**INFORMATION GIVEN:**
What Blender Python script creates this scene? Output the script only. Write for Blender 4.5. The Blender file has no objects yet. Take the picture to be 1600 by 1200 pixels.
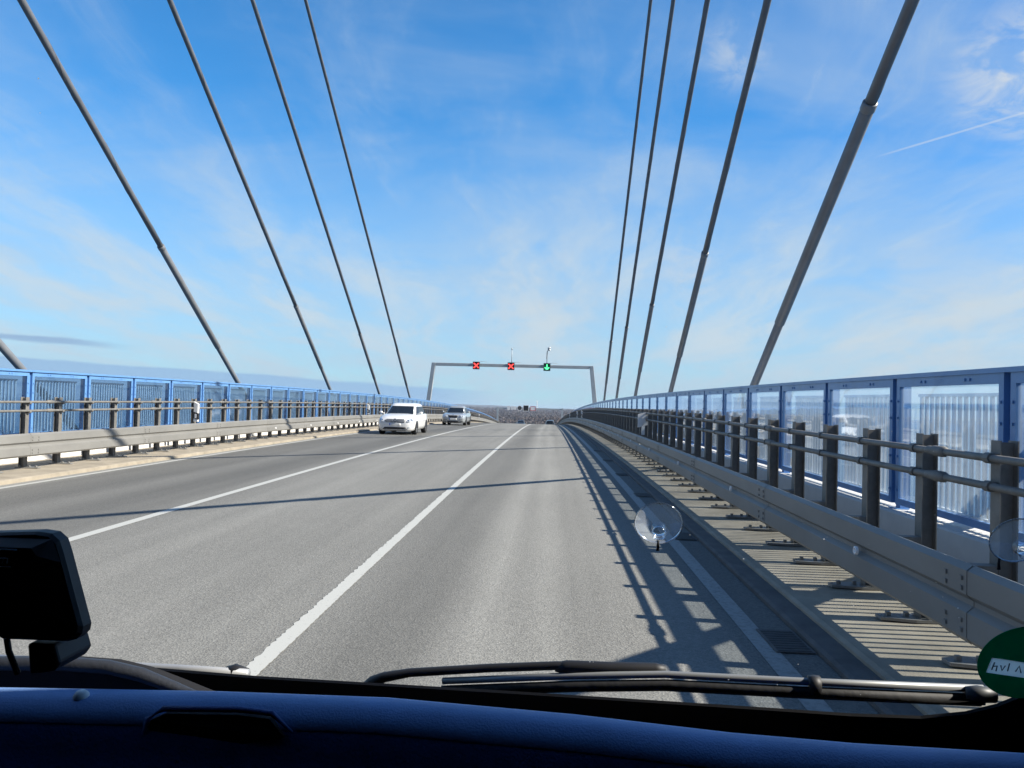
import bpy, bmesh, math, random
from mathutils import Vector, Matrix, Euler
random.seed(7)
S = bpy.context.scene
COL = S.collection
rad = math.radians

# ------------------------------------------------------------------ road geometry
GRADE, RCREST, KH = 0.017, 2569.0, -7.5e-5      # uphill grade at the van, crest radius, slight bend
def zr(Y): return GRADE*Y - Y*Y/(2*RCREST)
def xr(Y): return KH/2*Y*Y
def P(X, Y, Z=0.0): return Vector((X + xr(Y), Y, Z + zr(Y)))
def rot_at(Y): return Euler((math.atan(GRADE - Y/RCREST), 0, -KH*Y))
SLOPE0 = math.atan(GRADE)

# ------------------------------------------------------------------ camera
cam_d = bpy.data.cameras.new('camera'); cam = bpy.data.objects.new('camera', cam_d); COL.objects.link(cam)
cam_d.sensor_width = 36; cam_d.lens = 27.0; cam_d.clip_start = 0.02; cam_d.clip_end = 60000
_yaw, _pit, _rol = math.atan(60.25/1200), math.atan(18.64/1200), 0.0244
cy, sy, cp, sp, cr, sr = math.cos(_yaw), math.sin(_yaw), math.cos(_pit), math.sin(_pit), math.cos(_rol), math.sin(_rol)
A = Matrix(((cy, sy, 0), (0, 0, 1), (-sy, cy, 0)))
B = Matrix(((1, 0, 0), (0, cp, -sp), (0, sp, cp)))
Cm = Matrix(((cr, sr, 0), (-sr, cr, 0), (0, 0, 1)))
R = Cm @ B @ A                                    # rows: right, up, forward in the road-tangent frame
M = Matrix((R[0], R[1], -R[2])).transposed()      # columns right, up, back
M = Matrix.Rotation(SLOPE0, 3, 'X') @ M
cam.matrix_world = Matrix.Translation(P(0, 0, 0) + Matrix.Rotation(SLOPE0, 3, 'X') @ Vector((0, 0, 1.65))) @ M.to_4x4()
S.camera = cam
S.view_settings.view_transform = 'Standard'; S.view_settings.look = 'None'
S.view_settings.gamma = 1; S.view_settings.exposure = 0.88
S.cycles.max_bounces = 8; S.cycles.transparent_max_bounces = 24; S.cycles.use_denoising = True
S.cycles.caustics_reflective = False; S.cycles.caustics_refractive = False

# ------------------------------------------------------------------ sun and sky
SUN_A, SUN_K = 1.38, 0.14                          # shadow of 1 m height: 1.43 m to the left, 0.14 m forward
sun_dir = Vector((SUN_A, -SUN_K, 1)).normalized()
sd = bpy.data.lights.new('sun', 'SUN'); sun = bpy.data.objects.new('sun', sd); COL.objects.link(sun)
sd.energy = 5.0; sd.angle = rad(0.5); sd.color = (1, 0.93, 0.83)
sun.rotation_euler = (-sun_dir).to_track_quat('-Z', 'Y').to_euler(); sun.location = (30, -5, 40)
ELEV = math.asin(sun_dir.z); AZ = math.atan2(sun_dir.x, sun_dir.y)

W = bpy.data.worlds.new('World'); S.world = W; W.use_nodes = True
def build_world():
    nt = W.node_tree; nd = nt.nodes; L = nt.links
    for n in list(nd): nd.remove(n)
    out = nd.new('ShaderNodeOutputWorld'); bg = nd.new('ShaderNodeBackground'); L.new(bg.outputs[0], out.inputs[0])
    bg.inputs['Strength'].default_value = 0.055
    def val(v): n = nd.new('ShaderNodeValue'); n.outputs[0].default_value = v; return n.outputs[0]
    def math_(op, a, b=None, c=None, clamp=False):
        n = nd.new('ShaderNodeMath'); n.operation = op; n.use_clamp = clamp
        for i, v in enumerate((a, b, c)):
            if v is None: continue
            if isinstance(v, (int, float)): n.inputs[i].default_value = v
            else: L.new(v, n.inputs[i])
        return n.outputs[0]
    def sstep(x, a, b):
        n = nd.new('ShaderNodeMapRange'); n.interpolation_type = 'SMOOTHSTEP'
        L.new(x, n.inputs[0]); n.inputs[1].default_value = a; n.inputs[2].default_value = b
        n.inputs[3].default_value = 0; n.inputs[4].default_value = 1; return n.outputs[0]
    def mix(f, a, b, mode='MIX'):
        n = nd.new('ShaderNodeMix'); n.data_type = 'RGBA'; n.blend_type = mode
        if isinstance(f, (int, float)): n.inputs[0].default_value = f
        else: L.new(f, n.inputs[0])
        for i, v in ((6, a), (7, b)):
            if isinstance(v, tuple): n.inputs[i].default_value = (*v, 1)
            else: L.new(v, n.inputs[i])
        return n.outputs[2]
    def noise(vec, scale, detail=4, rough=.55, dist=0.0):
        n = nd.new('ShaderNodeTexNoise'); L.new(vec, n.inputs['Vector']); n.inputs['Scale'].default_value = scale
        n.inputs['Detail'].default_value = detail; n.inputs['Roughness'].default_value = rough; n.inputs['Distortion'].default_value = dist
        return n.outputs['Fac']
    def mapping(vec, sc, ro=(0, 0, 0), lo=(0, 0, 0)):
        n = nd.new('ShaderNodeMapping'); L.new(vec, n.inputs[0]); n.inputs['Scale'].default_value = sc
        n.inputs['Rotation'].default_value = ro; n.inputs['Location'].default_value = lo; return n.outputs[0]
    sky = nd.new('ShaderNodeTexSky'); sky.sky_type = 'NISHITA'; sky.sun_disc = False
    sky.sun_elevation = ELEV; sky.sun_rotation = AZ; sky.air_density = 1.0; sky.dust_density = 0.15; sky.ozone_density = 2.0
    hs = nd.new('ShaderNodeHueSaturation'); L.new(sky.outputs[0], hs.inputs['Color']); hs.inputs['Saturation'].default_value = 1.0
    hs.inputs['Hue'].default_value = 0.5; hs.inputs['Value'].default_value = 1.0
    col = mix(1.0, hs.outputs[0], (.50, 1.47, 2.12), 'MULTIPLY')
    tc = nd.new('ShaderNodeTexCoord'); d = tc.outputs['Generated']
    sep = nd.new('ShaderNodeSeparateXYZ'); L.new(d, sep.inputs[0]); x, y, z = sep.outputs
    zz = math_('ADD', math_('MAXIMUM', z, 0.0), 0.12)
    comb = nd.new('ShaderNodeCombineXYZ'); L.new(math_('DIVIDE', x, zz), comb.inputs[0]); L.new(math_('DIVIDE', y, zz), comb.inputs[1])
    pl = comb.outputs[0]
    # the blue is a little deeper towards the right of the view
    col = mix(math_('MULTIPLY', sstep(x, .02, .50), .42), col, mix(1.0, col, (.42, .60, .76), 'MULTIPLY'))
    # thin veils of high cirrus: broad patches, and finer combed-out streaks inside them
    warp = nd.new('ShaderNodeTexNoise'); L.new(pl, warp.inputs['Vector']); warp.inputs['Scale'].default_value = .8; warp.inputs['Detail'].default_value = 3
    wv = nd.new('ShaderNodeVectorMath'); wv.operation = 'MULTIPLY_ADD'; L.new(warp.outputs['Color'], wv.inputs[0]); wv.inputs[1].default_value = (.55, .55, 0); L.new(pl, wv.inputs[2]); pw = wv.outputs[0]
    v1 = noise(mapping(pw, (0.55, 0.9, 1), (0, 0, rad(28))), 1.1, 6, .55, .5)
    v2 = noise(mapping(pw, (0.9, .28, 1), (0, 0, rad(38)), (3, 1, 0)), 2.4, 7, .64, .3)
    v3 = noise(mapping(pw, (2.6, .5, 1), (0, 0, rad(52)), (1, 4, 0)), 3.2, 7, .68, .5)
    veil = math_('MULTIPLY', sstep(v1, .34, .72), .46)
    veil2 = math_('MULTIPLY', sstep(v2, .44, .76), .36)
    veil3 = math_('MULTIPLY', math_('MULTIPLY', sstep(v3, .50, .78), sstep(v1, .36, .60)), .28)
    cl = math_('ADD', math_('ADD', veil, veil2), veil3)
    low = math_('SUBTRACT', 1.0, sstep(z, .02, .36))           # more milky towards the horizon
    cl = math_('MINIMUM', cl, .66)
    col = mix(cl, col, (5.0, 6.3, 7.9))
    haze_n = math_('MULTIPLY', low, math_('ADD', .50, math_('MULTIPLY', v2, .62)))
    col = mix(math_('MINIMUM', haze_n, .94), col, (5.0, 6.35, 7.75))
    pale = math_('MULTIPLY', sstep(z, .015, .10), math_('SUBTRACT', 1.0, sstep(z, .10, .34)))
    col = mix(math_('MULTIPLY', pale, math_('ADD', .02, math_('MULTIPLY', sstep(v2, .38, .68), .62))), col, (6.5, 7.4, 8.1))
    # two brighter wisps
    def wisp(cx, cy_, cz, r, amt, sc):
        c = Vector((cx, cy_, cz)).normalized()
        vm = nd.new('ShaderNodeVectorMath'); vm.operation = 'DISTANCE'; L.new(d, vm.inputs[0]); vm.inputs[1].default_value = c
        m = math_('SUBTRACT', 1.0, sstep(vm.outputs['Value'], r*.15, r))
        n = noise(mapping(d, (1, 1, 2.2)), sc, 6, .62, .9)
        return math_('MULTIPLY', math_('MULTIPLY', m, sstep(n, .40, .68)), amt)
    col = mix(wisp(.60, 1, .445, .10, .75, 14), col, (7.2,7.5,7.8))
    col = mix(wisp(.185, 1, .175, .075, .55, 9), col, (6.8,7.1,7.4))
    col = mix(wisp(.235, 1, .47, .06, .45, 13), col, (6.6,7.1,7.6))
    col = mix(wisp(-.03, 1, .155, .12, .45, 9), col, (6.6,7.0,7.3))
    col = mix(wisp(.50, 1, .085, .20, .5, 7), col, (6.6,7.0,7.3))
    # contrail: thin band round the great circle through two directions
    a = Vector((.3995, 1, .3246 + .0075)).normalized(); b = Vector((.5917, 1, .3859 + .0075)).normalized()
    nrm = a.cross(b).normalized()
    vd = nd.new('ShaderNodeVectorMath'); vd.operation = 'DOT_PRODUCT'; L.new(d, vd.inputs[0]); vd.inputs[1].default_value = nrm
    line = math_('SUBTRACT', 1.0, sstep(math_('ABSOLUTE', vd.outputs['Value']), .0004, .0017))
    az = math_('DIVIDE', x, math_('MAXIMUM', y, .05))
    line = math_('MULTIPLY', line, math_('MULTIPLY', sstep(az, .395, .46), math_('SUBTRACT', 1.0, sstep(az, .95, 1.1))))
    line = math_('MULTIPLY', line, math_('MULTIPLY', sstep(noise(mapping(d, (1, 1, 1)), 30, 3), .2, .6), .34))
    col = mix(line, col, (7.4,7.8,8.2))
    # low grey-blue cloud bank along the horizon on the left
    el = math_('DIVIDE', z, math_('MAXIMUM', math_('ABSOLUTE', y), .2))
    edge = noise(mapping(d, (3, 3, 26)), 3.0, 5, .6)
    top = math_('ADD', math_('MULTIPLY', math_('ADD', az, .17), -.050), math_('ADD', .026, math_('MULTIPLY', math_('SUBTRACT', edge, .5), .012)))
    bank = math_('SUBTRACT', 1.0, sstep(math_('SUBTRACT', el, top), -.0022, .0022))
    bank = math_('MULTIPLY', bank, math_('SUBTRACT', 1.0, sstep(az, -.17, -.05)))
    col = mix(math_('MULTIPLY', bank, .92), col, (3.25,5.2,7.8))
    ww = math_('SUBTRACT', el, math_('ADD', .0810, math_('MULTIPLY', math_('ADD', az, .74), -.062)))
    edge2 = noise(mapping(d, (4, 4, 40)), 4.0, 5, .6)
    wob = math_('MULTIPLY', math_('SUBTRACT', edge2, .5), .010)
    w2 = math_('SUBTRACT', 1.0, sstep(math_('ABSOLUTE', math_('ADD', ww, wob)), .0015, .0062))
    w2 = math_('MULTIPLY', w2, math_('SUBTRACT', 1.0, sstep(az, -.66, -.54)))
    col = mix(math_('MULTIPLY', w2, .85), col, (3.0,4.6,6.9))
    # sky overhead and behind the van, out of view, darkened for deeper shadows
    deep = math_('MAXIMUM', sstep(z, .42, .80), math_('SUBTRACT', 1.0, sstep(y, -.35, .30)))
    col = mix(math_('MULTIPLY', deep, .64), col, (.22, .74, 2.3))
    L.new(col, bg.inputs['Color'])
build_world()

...

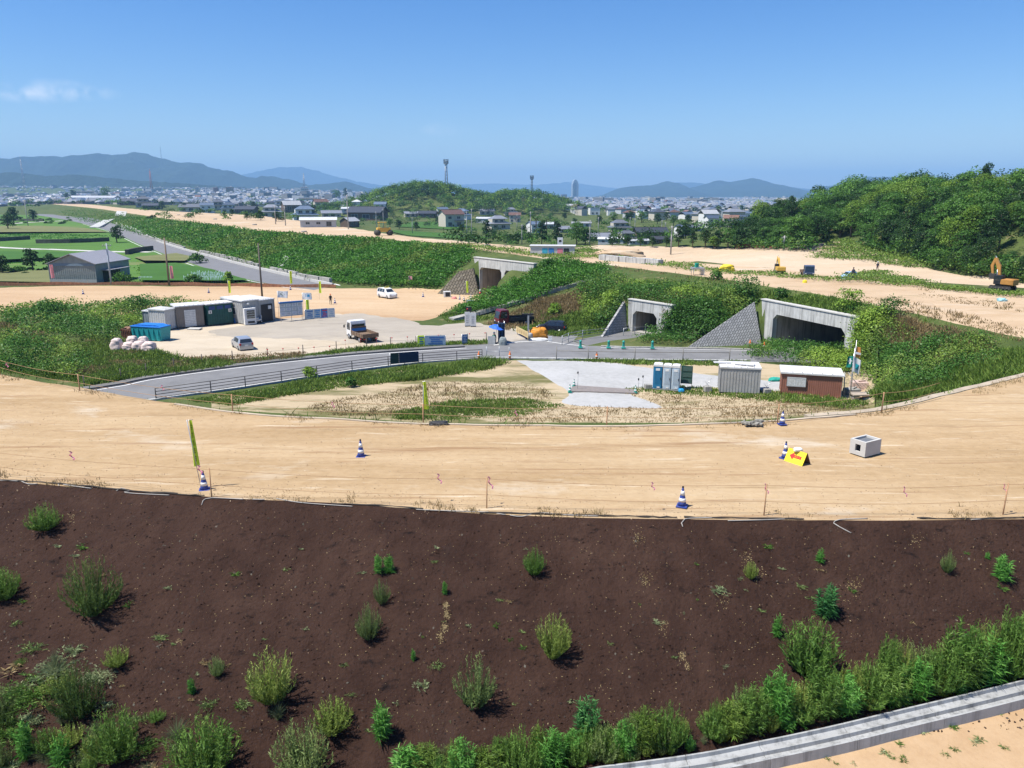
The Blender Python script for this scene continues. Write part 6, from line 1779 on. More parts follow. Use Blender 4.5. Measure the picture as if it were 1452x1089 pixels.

* * *

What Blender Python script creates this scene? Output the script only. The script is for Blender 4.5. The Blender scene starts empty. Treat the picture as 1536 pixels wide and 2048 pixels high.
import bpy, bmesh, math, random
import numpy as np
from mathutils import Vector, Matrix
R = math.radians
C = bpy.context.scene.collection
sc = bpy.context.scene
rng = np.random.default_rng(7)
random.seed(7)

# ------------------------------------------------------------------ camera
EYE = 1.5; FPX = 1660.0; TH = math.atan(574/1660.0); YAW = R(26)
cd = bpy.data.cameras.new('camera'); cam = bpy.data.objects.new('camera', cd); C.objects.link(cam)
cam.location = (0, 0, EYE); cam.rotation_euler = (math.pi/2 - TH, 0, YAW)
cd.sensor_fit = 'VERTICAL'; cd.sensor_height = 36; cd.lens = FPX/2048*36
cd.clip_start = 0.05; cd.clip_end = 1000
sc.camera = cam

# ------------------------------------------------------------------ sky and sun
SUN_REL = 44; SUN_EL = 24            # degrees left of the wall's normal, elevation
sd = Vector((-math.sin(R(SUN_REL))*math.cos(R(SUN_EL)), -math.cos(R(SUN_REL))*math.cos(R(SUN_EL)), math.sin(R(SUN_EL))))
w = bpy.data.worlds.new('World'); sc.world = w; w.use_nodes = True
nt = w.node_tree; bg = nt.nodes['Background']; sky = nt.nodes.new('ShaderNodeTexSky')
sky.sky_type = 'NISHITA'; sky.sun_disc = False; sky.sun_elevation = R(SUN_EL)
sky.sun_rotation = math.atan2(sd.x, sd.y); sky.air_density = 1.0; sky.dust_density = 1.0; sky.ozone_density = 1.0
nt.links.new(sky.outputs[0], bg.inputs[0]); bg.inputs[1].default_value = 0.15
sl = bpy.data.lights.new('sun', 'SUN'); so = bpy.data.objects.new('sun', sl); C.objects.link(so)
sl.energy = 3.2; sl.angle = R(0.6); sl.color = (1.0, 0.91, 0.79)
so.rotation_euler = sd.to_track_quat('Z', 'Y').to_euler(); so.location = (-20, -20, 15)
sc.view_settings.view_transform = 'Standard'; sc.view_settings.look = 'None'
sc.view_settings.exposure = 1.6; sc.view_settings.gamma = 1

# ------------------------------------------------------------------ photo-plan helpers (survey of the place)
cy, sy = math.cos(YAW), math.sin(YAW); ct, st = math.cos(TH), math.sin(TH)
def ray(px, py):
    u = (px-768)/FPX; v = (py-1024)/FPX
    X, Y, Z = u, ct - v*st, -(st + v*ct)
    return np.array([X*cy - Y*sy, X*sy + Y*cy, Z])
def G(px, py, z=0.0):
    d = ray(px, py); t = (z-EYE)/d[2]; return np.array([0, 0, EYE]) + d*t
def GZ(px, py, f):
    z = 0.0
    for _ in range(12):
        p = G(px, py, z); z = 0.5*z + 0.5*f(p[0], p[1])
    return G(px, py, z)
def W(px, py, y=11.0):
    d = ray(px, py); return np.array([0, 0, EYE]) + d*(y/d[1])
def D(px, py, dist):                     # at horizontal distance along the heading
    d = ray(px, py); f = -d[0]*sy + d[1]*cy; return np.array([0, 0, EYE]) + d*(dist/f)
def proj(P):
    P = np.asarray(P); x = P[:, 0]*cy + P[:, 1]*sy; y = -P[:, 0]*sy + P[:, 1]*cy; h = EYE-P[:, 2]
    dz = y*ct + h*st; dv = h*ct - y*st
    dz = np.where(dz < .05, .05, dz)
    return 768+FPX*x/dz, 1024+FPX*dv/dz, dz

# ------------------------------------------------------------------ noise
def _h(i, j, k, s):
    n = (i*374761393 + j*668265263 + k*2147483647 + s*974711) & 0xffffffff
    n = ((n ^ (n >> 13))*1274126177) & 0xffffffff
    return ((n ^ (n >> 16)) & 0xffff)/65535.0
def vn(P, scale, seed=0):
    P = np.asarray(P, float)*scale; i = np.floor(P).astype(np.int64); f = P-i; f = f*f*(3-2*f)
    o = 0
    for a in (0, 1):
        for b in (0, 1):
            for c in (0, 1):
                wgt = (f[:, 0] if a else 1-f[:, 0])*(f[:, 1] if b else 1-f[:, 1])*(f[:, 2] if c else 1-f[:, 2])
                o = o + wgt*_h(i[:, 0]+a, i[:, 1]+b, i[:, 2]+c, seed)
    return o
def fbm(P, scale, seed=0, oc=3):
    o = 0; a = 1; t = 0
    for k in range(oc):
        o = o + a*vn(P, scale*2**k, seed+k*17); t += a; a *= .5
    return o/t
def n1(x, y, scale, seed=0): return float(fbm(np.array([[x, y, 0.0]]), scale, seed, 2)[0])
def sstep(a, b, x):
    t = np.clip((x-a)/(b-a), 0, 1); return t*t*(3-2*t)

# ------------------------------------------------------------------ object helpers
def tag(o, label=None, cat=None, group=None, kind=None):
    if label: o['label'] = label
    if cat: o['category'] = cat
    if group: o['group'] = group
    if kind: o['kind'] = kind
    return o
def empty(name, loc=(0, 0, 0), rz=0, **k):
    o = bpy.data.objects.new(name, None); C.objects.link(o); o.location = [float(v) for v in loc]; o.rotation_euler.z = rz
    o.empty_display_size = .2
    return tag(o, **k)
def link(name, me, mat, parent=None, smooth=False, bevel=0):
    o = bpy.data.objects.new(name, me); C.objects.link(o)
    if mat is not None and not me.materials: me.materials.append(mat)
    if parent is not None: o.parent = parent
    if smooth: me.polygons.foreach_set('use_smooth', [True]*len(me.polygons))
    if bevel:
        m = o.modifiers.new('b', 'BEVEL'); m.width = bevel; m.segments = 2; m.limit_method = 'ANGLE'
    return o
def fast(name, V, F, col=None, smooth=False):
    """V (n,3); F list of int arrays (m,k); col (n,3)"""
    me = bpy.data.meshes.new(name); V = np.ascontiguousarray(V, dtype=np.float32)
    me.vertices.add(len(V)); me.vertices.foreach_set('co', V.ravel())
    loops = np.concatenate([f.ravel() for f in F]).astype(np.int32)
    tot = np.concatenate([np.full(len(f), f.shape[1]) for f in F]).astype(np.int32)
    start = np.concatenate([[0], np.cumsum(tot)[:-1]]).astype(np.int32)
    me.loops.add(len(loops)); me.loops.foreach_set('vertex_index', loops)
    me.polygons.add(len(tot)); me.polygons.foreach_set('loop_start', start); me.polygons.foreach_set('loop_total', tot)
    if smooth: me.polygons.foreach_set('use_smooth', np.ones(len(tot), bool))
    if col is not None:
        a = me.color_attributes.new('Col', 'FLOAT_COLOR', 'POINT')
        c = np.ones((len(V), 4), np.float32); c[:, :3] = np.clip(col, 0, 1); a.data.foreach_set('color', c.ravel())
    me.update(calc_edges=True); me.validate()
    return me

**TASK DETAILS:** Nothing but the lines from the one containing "by 1200 pixels." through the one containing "SLOPE0 = math.atan(GRADE)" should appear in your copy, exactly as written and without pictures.

**FULL OUTPUT:**
What Blender Python script creates this scene? Output the script only. Write for Blender 4.5. The Blender file has no objects yet. Take the picture to be 1600 by 1200 pixels.
import bpy, bmesh, math, random
from mathutils import Vector, Matrix, Euler
random.seed(7)
S = bpy.context.scene
COL = S.collection
rad = math.radians

# ------------------------------------------------------------------ road geometry
GRADE, RCREST, KH = 0.017, 2569.0, -7.5e-5      # uphill grade at the van, crest radius, slight bend
def zr(Y): return GRADE*Y - Y*Y/(2*RCREST)
def xr(Y): return KH/2*Y*Y
def P(X, Y, Z=0.0): return Vector((X + xr(Y), Y, Z + zr(Y)))
def rot_at(Y): return Euler((math.atan(GRADE - Y/RCREST), 0, -KH*Y))
SLOPE0 = math.atan(GRADE)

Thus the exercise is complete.